SLAM was developed to allow robots to navigate despite not having any prior knowledge of the environment in which they find themselves, explained Clickmox president Syed Naeem Ahmed.

“The robot moves a step forward, creates a map and matches it with a map that it generated in the last instance, so without any prior knowledge of the environment, you can just go in, do a scan, and get all the x, y and z co-ordinates. Then, all you do is orient that point cloud with respect to the mine co-ordinate system, which is pretty straight-forward.”

RFID only provides an approximate location of equipment and personnel because it has to communicate with readers that are spaced out in a mine. “It doesn’t tell you where the machine is. At best, it tells you it’s somewhere within a range of 200 to 500 metres,” said Ahmed.

“What we are developing is a positioning system that will tell us precisely where a machine is. It’s based on laser mapping technology. It will have a 3D map of the whole mine in memory and as the machine is moving through the drift, it does pattern recognition to figure out where it is with respect to that map. It sends the information through the leaky feeder system to surface, where there is also a 3D map of the mine. That’s how they will know where the machine is.”
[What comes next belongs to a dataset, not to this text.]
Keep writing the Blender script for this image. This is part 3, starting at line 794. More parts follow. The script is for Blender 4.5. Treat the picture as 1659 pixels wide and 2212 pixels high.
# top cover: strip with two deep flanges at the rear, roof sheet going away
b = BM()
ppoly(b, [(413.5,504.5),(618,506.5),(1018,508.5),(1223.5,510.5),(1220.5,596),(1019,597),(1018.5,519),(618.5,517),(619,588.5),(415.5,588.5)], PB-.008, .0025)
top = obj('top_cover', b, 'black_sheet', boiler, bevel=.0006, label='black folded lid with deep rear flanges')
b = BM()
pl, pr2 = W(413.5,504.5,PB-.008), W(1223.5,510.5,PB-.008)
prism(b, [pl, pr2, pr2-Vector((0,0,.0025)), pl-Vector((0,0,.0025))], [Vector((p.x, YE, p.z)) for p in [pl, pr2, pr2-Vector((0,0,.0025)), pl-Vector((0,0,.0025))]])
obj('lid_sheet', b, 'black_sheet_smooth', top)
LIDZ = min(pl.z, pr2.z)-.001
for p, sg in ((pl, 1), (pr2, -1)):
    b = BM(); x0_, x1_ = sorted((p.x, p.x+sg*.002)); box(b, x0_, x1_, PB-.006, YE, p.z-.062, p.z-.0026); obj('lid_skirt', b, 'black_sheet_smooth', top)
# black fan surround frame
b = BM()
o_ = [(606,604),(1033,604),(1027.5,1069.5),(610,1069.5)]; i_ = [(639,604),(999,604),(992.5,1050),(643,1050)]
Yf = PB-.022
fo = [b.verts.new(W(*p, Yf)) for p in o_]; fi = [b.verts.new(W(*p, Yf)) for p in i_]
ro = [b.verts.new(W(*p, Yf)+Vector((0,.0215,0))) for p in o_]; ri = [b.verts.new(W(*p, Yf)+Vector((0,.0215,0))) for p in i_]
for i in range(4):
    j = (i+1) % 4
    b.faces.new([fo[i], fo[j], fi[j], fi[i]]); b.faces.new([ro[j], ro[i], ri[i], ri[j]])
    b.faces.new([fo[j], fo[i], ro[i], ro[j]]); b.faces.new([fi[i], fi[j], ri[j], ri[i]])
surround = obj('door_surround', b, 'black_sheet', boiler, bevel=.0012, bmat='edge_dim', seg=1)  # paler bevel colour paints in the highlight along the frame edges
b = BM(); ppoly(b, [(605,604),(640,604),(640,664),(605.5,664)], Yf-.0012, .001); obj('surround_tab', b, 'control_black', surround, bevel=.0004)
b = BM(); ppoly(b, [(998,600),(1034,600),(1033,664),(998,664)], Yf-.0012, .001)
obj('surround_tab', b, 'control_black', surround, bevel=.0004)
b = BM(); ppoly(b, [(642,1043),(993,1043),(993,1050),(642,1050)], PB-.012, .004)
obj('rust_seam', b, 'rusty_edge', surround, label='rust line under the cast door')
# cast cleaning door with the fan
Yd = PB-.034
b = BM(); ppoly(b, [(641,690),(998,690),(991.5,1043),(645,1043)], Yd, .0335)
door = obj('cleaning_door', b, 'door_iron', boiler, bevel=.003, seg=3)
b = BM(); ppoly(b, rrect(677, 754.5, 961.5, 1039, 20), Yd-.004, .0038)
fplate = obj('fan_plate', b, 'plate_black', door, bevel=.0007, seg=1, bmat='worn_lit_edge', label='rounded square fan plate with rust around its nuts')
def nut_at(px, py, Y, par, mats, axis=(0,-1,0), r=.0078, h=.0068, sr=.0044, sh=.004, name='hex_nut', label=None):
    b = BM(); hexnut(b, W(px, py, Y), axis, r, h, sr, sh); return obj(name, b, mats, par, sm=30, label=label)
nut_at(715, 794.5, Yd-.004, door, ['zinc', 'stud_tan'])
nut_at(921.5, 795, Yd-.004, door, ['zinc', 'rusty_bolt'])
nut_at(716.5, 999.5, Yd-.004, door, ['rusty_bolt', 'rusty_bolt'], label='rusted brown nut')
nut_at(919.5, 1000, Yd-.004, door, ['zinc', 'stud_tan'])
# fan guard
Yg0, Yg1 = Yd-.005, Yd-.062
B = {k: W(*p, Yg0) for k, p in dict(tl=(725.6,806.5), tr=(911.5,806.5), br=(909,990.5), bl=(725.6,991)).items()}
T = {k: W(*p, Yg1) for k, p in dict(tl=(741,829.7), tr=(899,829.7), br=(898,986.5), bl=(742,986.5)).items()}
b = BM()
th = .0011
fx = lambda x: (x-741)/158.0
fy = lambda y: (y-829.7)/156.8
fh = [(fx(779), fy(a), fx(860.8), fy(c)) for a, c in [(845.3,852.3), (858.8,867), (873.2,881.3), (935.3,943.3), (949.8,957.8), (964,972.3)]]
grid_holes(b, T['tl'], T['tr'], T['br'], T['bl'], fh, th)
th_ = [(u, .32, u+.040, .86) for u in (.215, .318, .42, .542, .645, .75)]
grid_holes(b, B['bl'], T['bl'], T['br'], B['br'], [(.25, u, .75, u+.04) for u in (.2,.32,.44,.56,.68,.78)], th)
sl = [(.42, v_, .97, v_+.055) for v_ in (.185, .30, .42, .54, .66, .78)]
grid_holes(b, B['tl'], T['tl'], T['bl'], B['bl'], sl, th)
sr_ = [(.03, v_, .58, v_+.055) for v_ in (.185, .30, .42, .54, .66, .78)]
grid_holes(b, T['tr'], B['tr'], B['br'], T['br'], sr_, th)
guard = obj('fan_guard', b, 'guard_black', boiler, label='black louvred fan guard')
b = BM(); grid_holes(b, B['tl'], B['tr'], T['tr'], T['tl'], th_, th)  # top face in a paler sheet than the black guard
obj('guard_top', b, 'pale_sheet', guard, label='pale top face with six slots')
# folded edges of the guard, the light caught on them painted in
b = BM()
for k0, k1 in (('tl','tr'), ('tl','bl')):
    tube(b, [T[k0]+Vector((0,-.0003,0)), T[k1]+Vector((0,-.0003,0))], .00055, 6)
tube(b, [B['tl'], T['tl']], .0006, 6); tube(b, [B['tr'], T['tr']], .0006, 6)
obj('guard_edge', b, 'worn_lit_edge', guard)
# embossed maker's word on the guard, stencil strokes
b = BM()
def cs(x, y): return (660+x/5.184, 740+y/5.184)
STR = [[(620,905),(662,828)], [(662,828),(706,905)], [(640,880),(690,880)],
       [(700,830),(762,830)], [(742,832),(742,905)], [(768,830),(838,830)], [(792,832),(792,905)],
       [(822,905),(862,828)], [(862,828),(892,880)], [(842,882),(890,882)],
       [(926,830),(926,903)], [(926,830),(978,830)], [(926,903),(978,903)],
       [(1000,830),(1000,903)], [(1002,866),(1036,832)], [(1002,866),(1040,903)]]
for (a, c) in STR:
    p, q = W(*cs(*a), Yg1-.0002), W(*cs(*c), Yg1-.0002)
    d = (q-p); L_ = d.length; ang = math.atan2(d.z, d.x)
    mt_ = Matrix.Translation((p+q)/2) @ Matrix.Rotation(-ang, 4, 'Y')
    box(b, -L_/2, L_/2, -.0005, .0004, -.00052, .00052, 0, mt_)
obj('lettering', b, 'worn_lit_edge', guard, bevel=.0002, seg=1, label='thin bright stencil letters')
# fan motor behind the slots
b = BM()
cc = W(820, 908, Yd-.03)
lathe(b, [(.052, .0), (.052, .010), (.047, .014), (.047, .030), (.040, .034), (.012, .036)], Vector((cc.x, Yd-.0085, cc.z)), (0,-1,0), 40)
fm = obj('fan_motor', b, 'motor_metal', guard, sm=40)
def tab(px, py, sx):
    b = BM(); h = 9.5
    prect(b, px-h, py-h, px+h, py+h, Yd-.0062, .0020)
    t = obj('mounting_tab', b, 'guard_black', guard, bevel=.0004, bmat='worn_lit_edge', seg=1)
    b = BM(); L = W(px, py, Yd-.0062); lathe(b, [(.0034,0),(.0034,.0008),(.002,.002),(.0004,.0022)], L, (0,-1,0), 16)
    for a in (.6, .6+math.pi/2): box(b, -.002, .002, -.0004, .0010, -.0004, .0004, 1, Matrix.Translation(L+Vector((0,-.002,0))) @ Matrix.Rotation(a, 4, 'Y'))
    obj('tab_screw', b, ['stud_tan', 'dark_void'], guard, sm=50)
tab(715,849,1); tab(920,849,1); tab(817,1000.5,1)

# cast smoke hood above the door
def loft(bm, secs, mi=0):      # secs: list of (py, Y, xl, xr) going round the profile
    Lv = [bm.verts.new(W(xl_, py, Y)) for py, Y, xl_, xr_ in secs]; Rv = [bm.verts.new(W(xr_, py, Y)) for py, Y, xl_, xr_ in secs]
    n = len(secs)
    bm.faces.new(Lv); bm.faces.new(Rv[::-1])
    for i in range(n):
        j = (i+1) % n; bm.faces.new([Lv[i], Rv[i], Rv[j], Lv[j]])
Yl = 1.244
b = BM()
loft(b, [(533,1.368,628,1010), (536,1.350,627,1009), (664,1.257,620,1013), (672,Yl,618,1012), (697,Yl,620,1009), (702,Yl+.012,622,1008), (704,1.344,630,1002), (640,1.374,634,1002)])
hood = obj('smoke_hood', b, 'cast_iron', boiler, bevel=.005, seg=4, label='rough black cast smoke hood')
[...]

More precise information about the location of equipment and personnel will help to optimize ventilation-on-demand systems.

The technology can also be used to do convergence monitoring.
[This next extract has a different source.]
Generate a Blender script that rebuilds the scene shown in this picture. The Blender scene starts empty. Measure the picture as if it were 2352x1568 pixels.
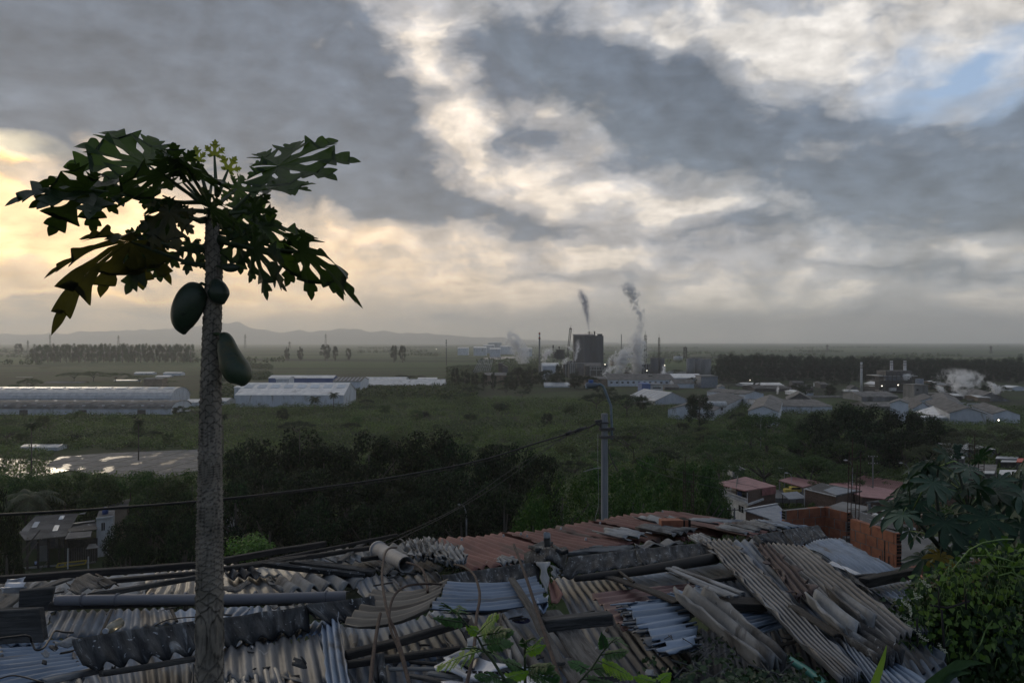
import bpy, bmesh, math, random
import numpy as np
from mathutils import Vector, Matrix, noise as mnoise
random.seed(7); RNG = np.random.default_rng(7)
C = bpy.context.scene.collection
sc = bpy.context.scene
F = 1829.3          # focal length in pixels of the 2352 px wide view
CX, CY, CAMZ = 1176.0, 784.0, 45.0
R = math.radians

# ---------- pixel rays to places in the world ----------
def W(px, py, d):                       # the point on the pixel's ray at depth d
    return Vector(((px-CX)/F*d, d, CAMZ-(py-CY)/F*d))
def plain(px, py, z=0.0):               # the point where the pixel's ray meets height z
    d = (CAMZ-z)*F/(py-CY)
    return Vector(((px-CX)/F*d, d, z))
def roofpt(px, py, lift=0.0):           # the point where the ray meets the sagging roofs' mean plane
    if lift > .15: lift = .15+(lift-.15)*.5
    k = (py-CY)/F
    d = (1.4-lift)/(k-0.12)
    return Vector(((px-CX)/F*d, d, CAMZ-k*d))
FR = {'A': (0.29297, 0.0, 0.29297, 1119.7), 'B': (0.29297, 574.2, 0.29297, 1119.7), 'C': (0.29297, 1148.4, 0.29297, 1119.7),
      'D': (0.29198, 1665.2, 0.29198, 1119.7), 'E': (0.34180, 0, 0.3418, 746.5), 'F': (0.3662, 803.9, 0.3662, 803.9),
      'G': (0.29297, 976.2, 0.29297, 631.6), 'H': (0.3164, 1607.8, 0.3164, 746.5), 'I': (0.3408, 1550.3, 0.3408, 976.1),
      'J': (0.1465, 0, 0.1465, 1119.7), 'K': (0.22698, 1923.6, 0.22698, 976.1), 'L': (0.1465, 976.2, 0.1465, 1349.4),
      'P': (0.3662, 0, 0.3662, 229.7), 'V': (1, 0, 1, 0), 'M': (0.19444, 1923.6, 0.19444, 1263.2)}
def px(f, x, y):
    a, b, c, e = FR[f]
    return (x*a+b, y*c+e)

# ---------- terrain ----------
def lerp_tab(t, v):
    for (a, va), (b, vb) in zip(t, t[1:]):
        if v <= b:
            s = (v-a)/(b-a); s = s*s*(3-2*s)
            return va+(vb-va)*s
    return t[-1][1]
TL = [(-50, 43.4), (0, 43.0), (7, 42.0), (11, 39.8), (17, 37), (34, 27), (90, 4), (128, 0), (1e6, 0)]
TR = [(-50, 43.4), (0, 43.0), (9, 41.5), (14, 39.9), (18, 39.5), (36, 30), (90, 14), (150, 6), (200, 4.5), (300, 0), (1e6, 0)]
TQ = [(-50, 43.4), (0, 43.0), (9, 41.4), (18, 39.5), (40, 33), (90, 24), (150, 15.5), (215, 10.5), (260, 8.5), (400, 0), (1e6, 0)]
def smooth(a, b, v):
    s = min(1, max(0, (v-a)/(b-a))); return s*s*(3-2*s)
def terr(x, y):
    w = smooth(0.02, 0.2, x/max(y, 8.0))
    z = lerp_tab(TL, y)*(1-w)+lerp_tab(TR, y)*w
    w2 = smooth(0.45, 0.58, x/max(y, 8.0))
    if w2 > 0: z = z*(1-w2)+lerp_tab(TQ, y)*w2
    return z

# ---------- custom properties ----------
def tag(o, label=None, cat=None, group=None, kind=None):
    if label: o['label'] = label
    if cat: o['category'] = cat
    if group: o['group'] = group
    if kind: o['kind'] = kind
    return o
def empty(name, loc, label=None, cat=None, group=None, rz=0):
    o = bpy.data.objects.new(name, None); C.objects.link(o)
    o.location = loc; o.rotation_euler = (0, 0, rz); o.empty_display_size = .1
    return tag(o, label, cat, group)
def meshobj(name, verts, faces, m=None, parent=None, smooth_=False, loc=None, uv=None):
    me = bpy.data.meshes.new(name)
    me.from_pydata([tuple(v) for v in verts], [], [tuple(f) for f in faces])
    if uv is not None:
        l = me.uv_layers.new(name='UVMap')
        idx = np.zeros(len(me.loops), dtype=np.int32); me.loops.foreach_get('vertex_index', idx)
        l.data.foreach_set('uv', np.asarray(uv, dtype=np.float32)[idx].ravel())
    if smooth_: me.polygons.foreach_set('use_smooth', [True]*len(me.polygons))
    if m: me.materials.append(m)
    me.update()
    o = bpy.data.objects.new(name, me); C.objects.link(o)
    if loc is not None: o.location = loc
    if parent: o.parent = parent
    return o
def quadmesh(name, P, m=None):           # P: (n,4,3) array of free quads -> mesh data
    n = len(P); me = bpy.data.meshes.new(name)
    me.vertices.add(n*4); me.vertices.foreach_set('co', np.asarray(P, dtype=np.float32).ravel())
    me.loops.add(n*4); me.loops.foreach_set('vertex_index', np.arange(n*4, dtype=np.int32))
    me.polygons.add(n); me.polygons.foreach_set('loop_start', np.arange(0, n*4, 4, dtype=np.int32))
    me.update(calc_edges=True)
    if m: me.materials.append(m)
    return me
def linkmesh(name, me, parent=None, loc=None):
    o = bpy.data.objects.new(name, me); C.objects.link(o)
    if parent: o.parent = parent
    if loc is not None: o.location = loc
    return o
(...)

“Pillars and drifts sometimes start to bulk and collapse,” said Ahmed. “It’s a serious safety issue. Now, they send people down with flashlights to look at what’s going on. If they find an area that they suspect could be a problem, they use a tape measure that they call an extensometer to measure the width of a drift at different points, then compare it with previous numbers. It’s very labour-intensive, disruptive and not very reliable.”

Precisely determining the location of an ore pass blockage is one problem the mining industry hasn’t been able to solve.
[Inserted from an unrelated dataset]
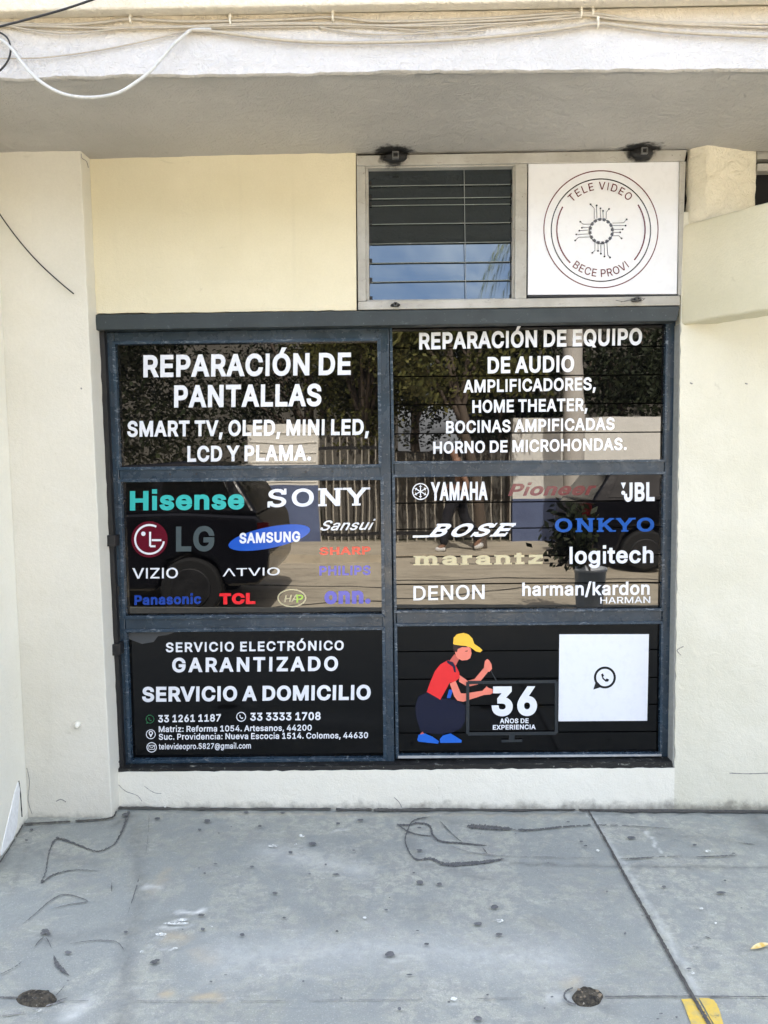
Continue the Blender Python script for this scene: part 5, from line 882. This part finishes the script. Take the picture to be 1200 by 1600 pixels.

“Finding where the clog is from the bottom is very difficult,” said Ahmed. “It’s easier from the top. They can drop something down, use a laser scanner or a video camera, but you have to know from both ends. They have tried everything, and nothing has worked.

“I was talking to some of the engineers at Vale and they said, ‘Why don’t you use drones. Fly a drone up with a laser and a video camera and it will tell us exactly where the blockage is.’

“Drone technology is very well developed. The missing part was the laser scanner because all the 3D laser scanners that are currently available are $60,000 to $70,000,” said Ahmed.

Subjecting a $10,000 drone with a $60,000 to $70,000 scanner to the perilous environment of a blocked ore pass that could give way at any moment was a nonstarter, so Ahmed set his sights on bringing the cost down to a maximum of $15,000 for the whole package.

“I talked to Vale, Glencore and Goldcorp and they’re very interested. I was in Red Lake earlier this year and they’re looking for a drone they can use in ore passes and stopes.

“It’s a safety issue,” said Ahmed. “You can’t send people too close because you never know when it will give way.”

A prototype of a Clickmox drone with a laser scanner and video camera will be ready for the Extemin trade show in Arequipa, Peru September 21 to 25.

Ahmed’s introduction to the mining industry came by way of an employment opportunity at the Sudbury Neutrino Observatory, or SNOLAB, an underground laboratory specializing in neutrino and dark matter physics two kilometres underground at Vale’s Creighton Mine.

A PhD in Physics, Ahmed worked at the Max Planck Institute in Germany and the Fermi Lab in Chicago – both world-renowned physics research institutions – prior to coming to Sudbury. When the experiment he was working on at the SNOLAB concluded after five and a half years, Ahmed joined Penguin Automated Systems Inc., a Sudbury company specializing in robotics. He was subsequently recruited by Mining Technologies International to head up an automation and robotics program, but was handed a pink slip when the company ran into financial problems.

Thinking it was time to start something himself, Ahmed founded Clickmox in February 2014.

“The industry is now realizing that without robotics and automation, it will be extremely difficult to remain competitive,” he said. “Productivity in the mining industry has been going down for quite some time. For lateral development, we were at 20 to 22 feet per shift 20 years ago. Now, we’re down to seven, eight or 10 feet per shift. Mining companies need to invest in new technology to bring that up again and stay in business.”

Applying robotics technology to equipment and personnel tracking, convergence monitoring and clearing ore pass blockages is a good start. Where the technology goes from there is anyone’s guess.